Germany’s government should follow up on its promise to implement a domestic hydrogen strategy quickly, given its key role in the energy transition, but the country will also need to import energy based on power-to-x technologies on a large scale, gas, engineering and municipal utility associations said.

The groups met for a joint parliamentary seminar in Berlin on the role of hydrogen and the gas infrastructure in Germany’s Energiewende – its transition from nuclear and fossil to renewable power.

To make Germany the number 1 country in hydrogen technologies in the world, and use green hydrogen in energy storage, heating or steel production, the government by the end of 2019 will present a hydrogen strategy, economics and energy minister Peter Altmaier had promised in early November.

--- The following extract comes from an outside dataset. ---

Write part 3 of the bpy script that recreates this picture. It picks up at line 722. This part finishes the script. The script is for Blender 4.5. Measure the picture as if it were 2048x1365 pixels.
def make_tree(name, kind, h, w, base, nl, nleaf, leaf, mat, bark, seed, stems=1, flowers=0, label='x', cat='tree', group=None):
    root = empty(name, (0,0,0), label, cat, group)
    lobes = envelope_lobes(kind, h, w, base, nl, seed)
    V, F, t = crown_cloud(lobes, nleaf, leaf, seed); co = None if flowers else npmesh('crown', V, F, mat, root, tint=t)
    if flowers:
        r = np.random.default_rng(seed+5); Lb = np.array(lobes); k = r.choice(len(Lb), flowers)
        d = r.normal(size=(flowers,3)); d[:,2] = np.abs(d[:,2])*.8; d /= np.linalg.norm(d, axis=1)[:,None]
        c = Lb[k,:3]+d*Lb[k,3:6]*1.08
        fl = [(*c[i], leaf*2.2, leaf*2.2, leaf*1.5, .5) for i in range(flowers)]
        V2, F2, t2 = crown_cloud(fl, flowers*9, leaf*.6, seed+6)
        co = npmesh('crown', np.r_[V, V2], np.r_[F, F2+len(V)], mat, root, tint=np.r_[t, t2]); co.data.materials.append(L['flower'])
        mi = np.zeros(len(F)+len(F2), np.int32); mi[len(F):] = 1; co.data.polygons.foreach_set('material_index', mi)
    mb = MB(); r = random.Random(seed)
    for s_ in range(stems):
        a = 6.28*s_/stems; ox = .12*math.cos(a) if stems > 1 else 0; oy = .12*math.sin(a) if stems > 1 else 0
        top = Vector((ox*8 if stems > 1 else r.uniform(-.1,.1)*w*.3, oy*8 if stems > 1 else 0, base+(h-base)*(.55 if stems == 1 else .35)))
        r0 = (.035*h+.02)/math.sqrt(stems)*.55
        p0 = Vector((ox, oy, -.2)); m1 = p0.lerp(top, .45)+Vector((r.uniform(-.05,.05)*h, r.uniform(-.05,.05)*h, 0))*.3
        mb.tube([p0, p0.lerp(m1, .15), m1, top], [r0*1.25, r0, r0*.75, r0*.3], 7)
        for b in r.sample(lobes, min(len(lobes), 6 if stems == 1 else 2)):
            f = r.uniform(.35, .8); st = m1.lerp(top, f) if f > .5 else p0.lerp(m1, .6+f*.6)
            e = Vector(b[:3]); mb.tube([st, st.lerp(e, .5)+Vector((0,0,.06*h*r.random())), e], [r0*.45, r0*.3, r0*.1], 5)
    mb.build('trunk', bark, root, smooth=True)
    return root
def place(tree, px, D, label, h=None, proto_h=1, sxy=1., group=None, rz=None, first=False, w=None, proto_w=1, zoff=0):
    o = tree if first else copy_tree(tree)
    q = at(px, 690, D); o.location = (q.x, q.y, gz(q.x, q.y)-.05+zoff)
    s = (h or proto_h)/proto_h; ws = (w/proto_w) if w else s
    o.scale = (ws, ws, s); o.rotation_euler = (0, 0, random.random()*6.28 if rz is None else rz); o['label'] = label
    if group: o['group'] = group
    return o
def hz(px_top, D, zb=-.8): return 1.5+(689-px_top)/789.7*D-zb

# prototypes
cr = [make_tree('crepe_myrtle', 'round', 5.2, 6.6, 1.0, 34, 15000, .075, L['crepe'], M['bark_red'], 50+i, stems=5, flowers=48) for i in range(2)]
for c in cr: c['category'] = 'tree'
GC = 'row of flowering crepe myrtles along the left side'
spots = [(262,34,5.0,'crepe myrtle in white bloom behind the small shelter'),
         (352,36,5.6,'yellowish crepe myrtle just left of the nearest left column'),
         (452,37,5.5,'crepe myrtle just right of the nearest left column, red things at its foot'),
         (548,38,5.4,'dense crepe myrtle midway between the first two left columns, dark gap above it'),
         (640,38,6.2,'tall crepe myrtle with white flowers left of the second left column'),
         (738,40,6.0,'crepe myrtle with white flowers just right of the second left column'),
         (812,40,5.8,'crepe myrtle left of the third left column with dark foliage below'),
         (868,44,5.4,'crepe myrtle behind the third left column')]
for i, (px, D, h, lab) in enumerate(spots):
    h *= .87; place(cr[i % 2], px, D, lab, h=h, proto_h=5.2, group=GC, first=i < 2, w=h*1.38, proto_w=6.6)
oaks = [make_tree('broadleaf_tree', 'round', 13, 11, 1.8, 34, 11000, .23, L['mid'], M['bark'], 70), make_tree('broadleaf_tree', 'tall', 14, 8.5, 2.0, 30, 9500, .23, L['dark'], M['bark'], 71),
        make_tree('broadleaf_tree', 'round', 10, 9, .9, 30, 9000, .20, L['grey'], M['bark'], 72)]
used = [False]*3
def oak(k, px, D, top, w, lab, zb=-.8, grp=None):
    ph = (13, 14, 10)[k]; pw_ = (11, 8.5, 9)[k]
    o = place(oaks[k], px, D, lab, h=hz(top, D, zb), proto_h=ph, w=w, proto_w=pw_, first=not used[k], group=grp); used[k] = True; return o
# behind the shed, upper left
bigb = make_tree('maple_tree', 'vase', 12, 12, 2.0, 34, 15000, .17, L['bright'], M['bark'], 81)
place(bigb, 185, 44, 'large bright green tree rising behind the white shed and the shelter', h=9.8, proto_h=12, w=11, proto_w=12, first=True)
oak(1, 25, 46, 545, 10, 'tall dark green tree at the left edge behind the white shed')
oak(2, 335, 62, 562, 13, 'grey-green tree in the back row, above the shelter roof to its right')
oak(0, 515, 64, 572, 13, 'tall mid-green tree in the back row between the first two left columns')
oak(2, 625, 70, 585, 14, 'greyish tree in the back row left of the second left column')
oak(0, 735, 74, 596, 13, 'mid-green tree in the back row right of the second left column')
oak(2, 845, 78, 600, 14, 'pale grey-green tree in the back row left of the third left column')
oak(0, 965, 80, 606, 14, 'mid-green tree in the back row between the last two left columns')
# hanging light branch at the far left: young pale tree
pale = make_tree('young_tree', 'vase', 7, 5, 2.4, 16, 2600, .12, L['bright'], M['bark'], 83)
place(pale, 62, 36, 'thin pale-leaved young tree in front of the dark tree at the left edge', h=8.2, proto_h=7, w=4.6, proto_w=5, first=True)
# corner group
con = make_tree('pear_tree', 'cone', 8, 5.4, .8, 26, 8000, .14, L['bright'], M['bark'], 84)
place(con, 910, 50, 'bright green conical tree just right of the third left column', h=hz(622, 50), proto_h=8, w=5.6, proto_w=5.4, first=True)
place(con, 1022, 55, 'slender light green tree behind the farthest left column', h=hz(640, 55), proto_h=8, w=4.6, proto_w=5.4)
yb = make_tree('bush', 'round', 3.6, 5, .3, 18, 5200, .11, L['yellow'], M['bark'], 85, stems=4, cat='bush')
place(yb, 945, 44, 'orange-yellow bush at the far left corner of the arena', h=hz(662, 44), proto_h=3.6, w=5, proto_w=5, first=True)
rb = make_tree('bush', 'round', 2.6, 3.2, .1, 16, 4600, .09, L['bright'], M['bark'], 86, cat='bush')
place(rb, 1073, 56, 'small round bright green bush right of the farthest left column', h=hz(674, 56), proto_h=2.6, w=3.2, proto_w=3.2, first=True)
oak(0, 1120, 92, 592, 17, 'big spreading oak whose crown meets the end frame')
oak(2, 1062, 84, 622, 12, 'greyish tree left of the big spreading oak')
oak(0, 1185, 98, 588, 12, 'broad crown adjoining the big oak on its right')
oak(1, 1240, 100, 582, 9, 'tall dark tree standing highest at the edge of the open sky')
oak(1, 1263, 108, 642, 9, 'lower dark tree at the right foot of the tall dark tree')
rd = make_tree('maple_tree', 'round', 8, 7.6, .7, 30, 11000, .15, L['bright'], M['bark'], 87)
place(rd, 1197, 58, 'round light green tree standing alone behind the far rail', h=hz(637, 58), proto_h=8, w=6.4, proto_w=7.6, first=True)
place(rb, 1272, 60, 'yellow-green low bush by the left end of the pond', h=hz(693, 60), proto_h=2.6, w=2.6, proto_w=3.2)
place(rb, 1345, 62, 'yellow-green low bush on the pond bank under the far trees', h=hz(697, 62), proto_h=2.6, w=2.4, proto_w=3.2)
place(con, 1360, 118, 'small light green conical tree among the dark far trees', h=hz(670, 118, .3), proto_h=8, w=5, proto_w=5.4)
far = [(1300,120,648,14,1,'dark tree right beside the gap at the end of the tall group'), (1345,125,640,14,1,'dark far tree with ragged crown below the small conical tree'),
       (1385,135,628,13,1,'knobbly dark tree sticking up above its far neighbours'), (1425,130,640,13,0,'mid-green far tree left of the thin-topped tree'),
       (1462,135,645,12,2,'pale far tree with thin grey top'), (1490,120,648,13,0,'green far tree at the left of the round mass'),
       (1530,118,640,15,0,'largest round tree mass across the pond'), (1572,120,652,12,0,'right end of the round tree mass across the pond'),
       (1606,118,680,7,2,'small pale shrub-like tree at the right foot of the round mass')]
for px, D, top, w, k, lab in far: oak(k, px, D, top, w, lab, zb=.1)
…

The country’s competitors in the area – China, South Kore and Japan – aren’t sleeping, the minister then warned.

As the hydrogen strategy still hasn’t been launched, industry groups are becoming impatient.

“Green gases such as hydrogen finally need legally established targets and an opening of the market,” said Gerald Linke, chairman of the German gas and water industry association.

“After the government hopefully soon will have presented a hydrogen strategy, it must implement it quickly.”

Matthias Zelinger, climate and energy policy spokesman of Germany's engineering federation VDMA, said Germany’s engineering sector is currently developing hydrogen and power-to-x technologies under pressure, given their indispensability for energy storage and its use in sectors that are difficult to decarbonise.

He said a global market on an industrial scale for hydrogen and power-to-x was needed.

“In the future, we will also import energy based on power-to-x from abroad on a large scale,” Zelinger said, adding that this will open great opportunities for Germany’s industry as exporter of technologies and machinery.

To make green hydrogen competitive compared to conventional fuels, the hydrogen strategy needs to reform Germany’s system of taxes, fees and surcharges, Michael Wübbels, deputy managing director of the federation of municipal utilities (VKU) said.

“Hydrogen can contribute substantially to reach (our) climate targets in all sectors of the economy,” Wübbels said, adding that municipal utilities can provide the necessary energy infrastructure.

The association of Germany’s gas grid operators (FNB Gas), meanwhile, presented a map of a theoretical 5,900km hydrogen grid that would be based to 90% on the existing natural gas pipeline network, and could be used not only to transport hydrogen inside the country, but also has links to the neighbouring Netherlands from where hydrogen imports could come.

“Our aim is to make the existing gas infrastructure usable for the transport of hydrogen,” FNB Gas chairman Ralph Bahke said, adding that politics and government agencies need to create a legal framework for the use of hydrogen quickly.

Germany, the highly industrialised state of North-Rhine-Westphalia (NRW), and the Netherlands, meanwhile, have kicked off a joint research initiative into the creation of transnational value chains for green hydrogen that would range from the Dutch North Sea to NRW.

"The Netherlands and North-Rhine-Westphalia are uniquely positioned to translate a scaling up of green hydrogen into economic opportunities," Dutch economics minister Eric Wiebes said.

"With the expected growth of wind at see and rising demand for green hydrogen in industry, all prerequisites are present in our region to become a pioneer in the transition to a sustainable economy."